The weight of the upper story, pushing down on the inner ends of the taruki, would cause the outer ends to rise if there were no counterweight. The heavy tiled roof of the eaves performs precisely this function. In short, the taruki functions as a lever arm, while the top of the gawabashira serves as the fulcrum.

The story above bears down on the inner end of the lever, and the overhanging roof balances this load at the outer end.Or, to put it another way, the heavy eaves are in effect supported by the story above. When one reaches the uppermost level, of course, there is no story above to counterbalance the overhang. Here, however, the tall copper or iron spire, or finial, performs that function. The finial of the Horyuji pagoda, we are told, weighs a full three tons.

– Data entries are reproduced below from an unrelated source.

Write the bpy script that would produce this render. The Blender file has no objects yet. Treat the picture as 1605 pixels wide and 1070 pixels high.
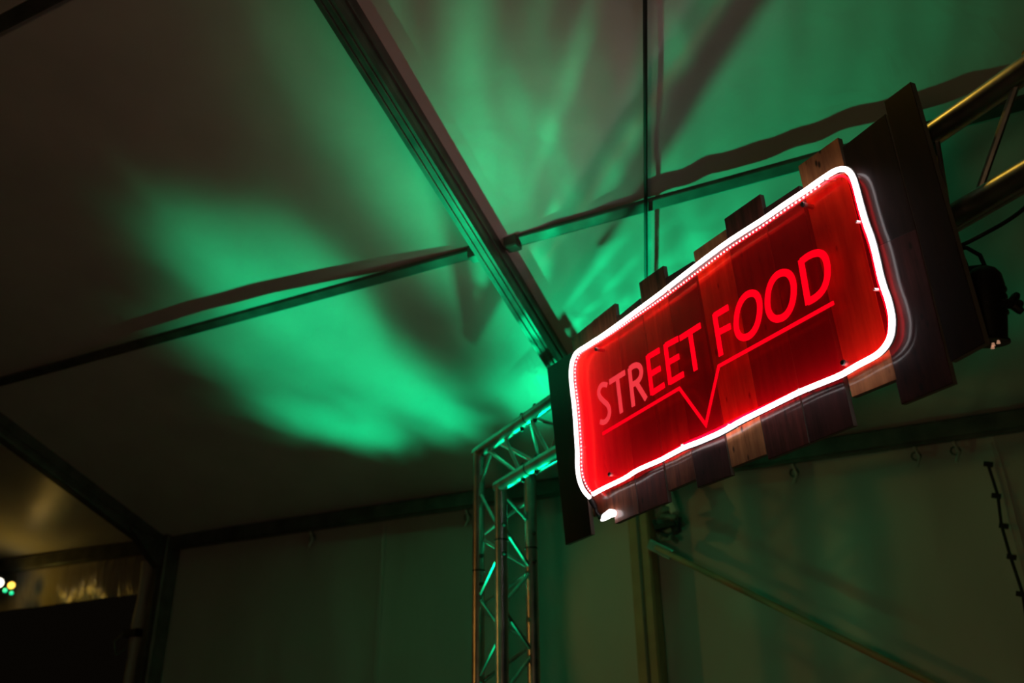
import bpy, bmesh, math, random
import numpy as np
from mathutils import Vector, Matrix, noise
random.seed(7)
sc = bpy.context.scene
# ------------------------------------------------------------------ camera
EYE = 1.5                                   # eye height above the floor
FPX, TILT, ROLL = 1375.0, math.radians(25.04), math.radians(-0.775)
cF = Vector((0, math.cos(TILT), math.sin(TILT)))
_u = Vector((0, -math.sin(TILT), math.cos(TILT))); _x = Vector((1, 0, 0))
cX = math.cos(ROLL)*_x + math.sin(ROLL)*_u
cU = -math.sin(ROLL)*_x + math.cos(ROLL)*_u
cam_d = bpy.data.cameras.new('camera'); cam = bpy.data.objects.new('camera', cam_d)
sc.collection.objects.link(cam); sc.camera = cam
cam_d.sensor_width = 36; cam_d.lens = FPX*36/1605; cam_d.clip_start = .05; cam_d.clip_end = 100
M = Matrix(((cX.x, cU.x, -cF.x, 0), (cX.y, cU.y, -cF.y, 0), (cX.z, cU.z, -cF.z, EYE), (0, 0, 0, 1)))
cam.matrix_world = M
cam_d.dof.use_dof = True; cam_d.dof.focus_distance = 2.1; cam_d.dof.aperture_fstop = 2.6
# ------------------------------------------------------------------ frames of the place
YS = math.radians(-26.16); S = Vector((math.sin(YS), math.cos(YS), 0)); E1 = Vector((math.cos(YS), -math.sin(YS), 0))
YY = math.radians(116.18); TY = Vector((math.sin(YY), math.cos(YY), 0)); TN = Vector((math.cos(YY), -math.sin(YY), 0))
ZZ = Vector((0, 0, 1)); O0 = Vector((0, 0, EYE))
HE, NE, TP = 1.15, -3.89, math.tan(math.radians(19.3))
def tent(n, y, z): return n*TN + y*TY + z*ZZ + O0             # tent axes: across, along, height over the eye
def beam(s, e, z): return s*S + e*E1 + z*ZZ + O0               # truss axes: along, across, height over the eye
def roofz(n, off=0.0):
    return HE + off + TP*(n-NE) if n <= 1.1 else HE + off + TP*(1.1-NE) - TP*(n-1.1)
# ------------------------------------------------------------------ world, exposure
w = bpy.data.worlds.new('night'); sc.world = w; w.use_nodes = True
w.node_tree.nodes['Background'].inputs[0].default_value = (.010, .007, .004, 1)
w.node_tree.nodes['Background'].inputs[1].default_value = .20
sc.view_settings.view_transform = 'Standard'; sc.view_settings.look = 'None'
sc.view_settings.exposure = 0; sc.view_settings.gamma = 1; sc.view_settings.use_curve_mapping = False
try:
    sc.cycles.transparent_max_bounces = 16; sc.cycles.max_bounces = 8
except Exception: pass
# ------------------------------------------------------------------ lights
def light(name, kind, loc, energy, color, size=.1, aim=None):
    d = bpy.data.lights.new(name, kind); d.energy = energy; d.color = color
    o = bpy.data.objects.new(name, d); sc.collection.objects.link(o); o.location = loc
    if kind == 'AREA': d.size = size
    else: d.shadow_soft_size = size
    if aim is not None: o.rotation_euler = (Vector(aim)-Vector(loc)).to_track_quat('-Z', 'Y').to_euler()
    return o
def pattern_light(name, at, energy, radius, lobes, seed, lo=.25, hi=1.5, floor=.0, rest=.002, scale=3.6, cloud=3.0):
    """a green point light, its beam hand-shaped into lobes and cloud to place light patches
    lobes: (point on the cloth: across, along, height), sharpness, strength"""
    g = light(name, 'POINT', at, energy, (0.0, 1.0, .36), radius); g.data.use_nodes = True
    nt = g.data.node_tree; em = nt.nodes['Emission']; tc = nt.nodes.new('ShaderNodeTexCoord')
    def nmath(op, a, b=None):
        n = nt.nodes.new('ShaderNodeMath'); n.operation = op
        for i, v in enumerate((a, b)):
            if v is None: continue
            if isinstance(v, (int, float)): n.inputs[i].default_value = v
            else: nt.links.new(v, n.inputs[i])
        return n.outputs[0]
    vn = nt.nodes.new('ShaderNodeVectorMath'); vn.operation = 'NORMALIZE'; nt.links.new(tc.outputs['Normal'], vn.inputs[0])
    tot = None
    for P, k, a in lobes:
        dr = (tent(*P) - at).normalized()
        dt = nt.nodes.new('ShaderNodeVectorMath'); dt.operation = 'DOT_PRODUCT'
        nt.links.new(vn.outputs[0], dt.inputs[0]); dt.inputs[1].default_value = dr
        e = nmath('MULTIPLY', nmath('EXPONENT', nmath('MULTIPLY', nmath('SUBTRACT', dt.outputs['Value'], 1.0), k)), a)
        tot = e if tot is None else nmath('ADD', tot, e)
    ad = nt.nodes.new('ShaderNodeVectorMath'); ad.operation = 'ADD'; nt.links.new(vn.outputs[0], ad.inputs[0]); ad.inputs[1].default_value = seed
    ns = nt.nodes.new('ShaderNodeTexNoise'); ns.inputs['Scale'].default_value = scale; ns.inputs['Detail'].default_value = 5
    ns.inputs['Distortion'].default_value = .9; nt.links.new(ad.outputs[0], ns.inputs['Vector'])
    mr = nt.nodes.new('ShaderNodeMapRange'); mr.interpolation_type = 'SMOOTHSTEP'
    for k_, v_ in (('From Min', lo), ('From Max', hi), ('To Min', floor), ('To Max', 1.0)): mr.inputs[k_].default_value = v_
    nt.links.new(nmath('ADD', tot, nmath('MULTIPLY', nmath('SUBTRACT', ns.outputs['Fac'], .5), cloud)), mr.inputs['Value'])
    nt.links.new(nmath('ADD', nmath('MULTIPLY', tot, mr.outputs['Result']), rest), em.inputs['Strength'])
    return g
GREEN_AT = beam(3.94, 1.83, .08)
pattern_light('green_beam', GREEN_AT, 150, .035, [
    ((-2.37, -2.38, 1.75), 270, 1.35), ((-2.48, -2.07, 1.71), 270, 1.3), ((-2.69, -2.49, 1.64), 160, .55), ((-2.85, -2.22, 1.59), 100, .65),
    ((-3.07, -2.03, 1.51), 110, .50), ((-3.12, -2.72, 1.49), 120, .65), ((-3.33, -2.42, 1.41), 100, .70), ((-3.35, -1.98, 1.41), 100, .60),
    ((-2.60, -2.79, 1.67), 260, .50), ((-3.19, -1.58, 1.46), 110, .40), ((-3.25, -1.39, 1.45), 70, .40),
    ((-2.11, -1.38, 1.84), 120, .62), ((-1.74, -1.50, 1.97), 150, .24), ((-2.39, -1.39, 1.75), 200, .30),
    ((-2.02, -.93, 1.85), 120, 1.25), ((-2.85, -.85, 1.55), 45, .62), ((-2.62, -.48, 1.66), 60, .75), ((-2.2, -.25, 1.80), 60, .35),
    ((-3.3, .25, 1.38), 60, .45)], (2.1, 4.7, 2.9), lo=.10, hi=.95, scale=6.0, cloud=.9, rest=.0004)
GREEN_FILL_AT = tent(-2.75, -1.95, -.30)  # added green fill for the cloth right of the rafter and the wall
pattern_light('green_fill_front', GREEN_FILL_AT, 60, .05, [
    ((-2.14, -1.08, 1.78), 130, 1.6), ((-1.70, -1.40, 1.9), 50, .16), ((-2.1, -1.55, 1.82), 60, .45), ((-3.0, -1.0, 1.48), 50, 2.6),
    ((-3.95, -.20, .95), 24, .30)], (7.3, 2.7, 1.4), -.1, .9, .3, .0001, 6, 1.2)
light('warm_lamp_light', 'AREA', tent(1.2, -.3, -.55), 4.8, (1.0, .60, .30), .35, aim=tent(-3.6, -.6, .9))
light('white_spill', 'SPOT', tent(-.3, -.5, .3), 1.0, (1.0, .74, .48), .12, aim=tent(-1.4, -.7, 2.0)).data.spot_size = math.radians(62)
bpy.data.objects['white_spill'].data.spot_blend = 1.0
light('amber_side_light', 'SPOT', Vector((-3.4, 2.7, EYE+.7)), 22, (1.0, .42, .08), .06, aim=Vector((-.04, 3.42, EYE+.55))).data.spot_size = math.radians(24)
light('gold_lamp_light', 'SPOT', beam(1.2, 1.20, 1.8), 3, (1.0, .58, .06), .015, aim=beam(.7, 1.52, 1.1)).data.spot_size = math.radians(60)
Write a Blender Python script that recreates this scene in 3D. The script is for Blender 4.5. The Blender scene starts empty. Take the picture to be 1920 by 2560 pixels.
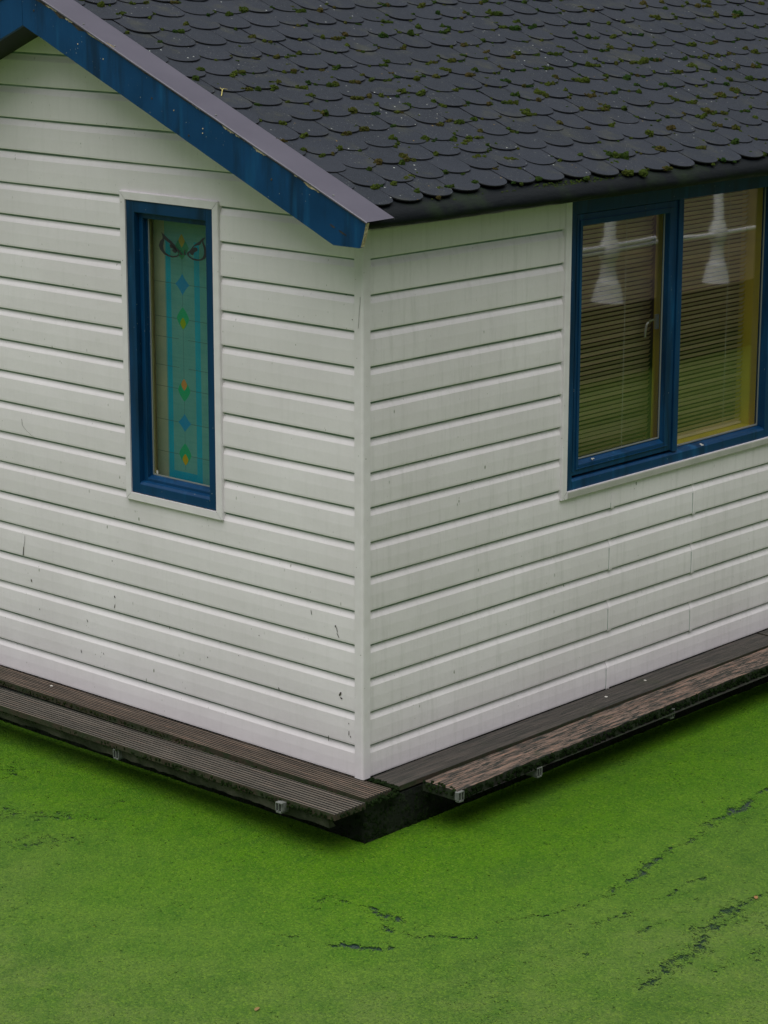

Ueda explains in detail how this lever construction ensures that, during typhoons and earthquakes, pagodas swing and sway but almost never collapse. Built not to resist the forces of nature head-on but to accept and absorb their impact, pagodas epitomize the ingenuity of traditional Japanese wood architecture. This solution to the problem of structural stability could be said to manifest the Japanese approach to nature--not only to observe it carefully but also to learn from it and coexist harmoniously with it.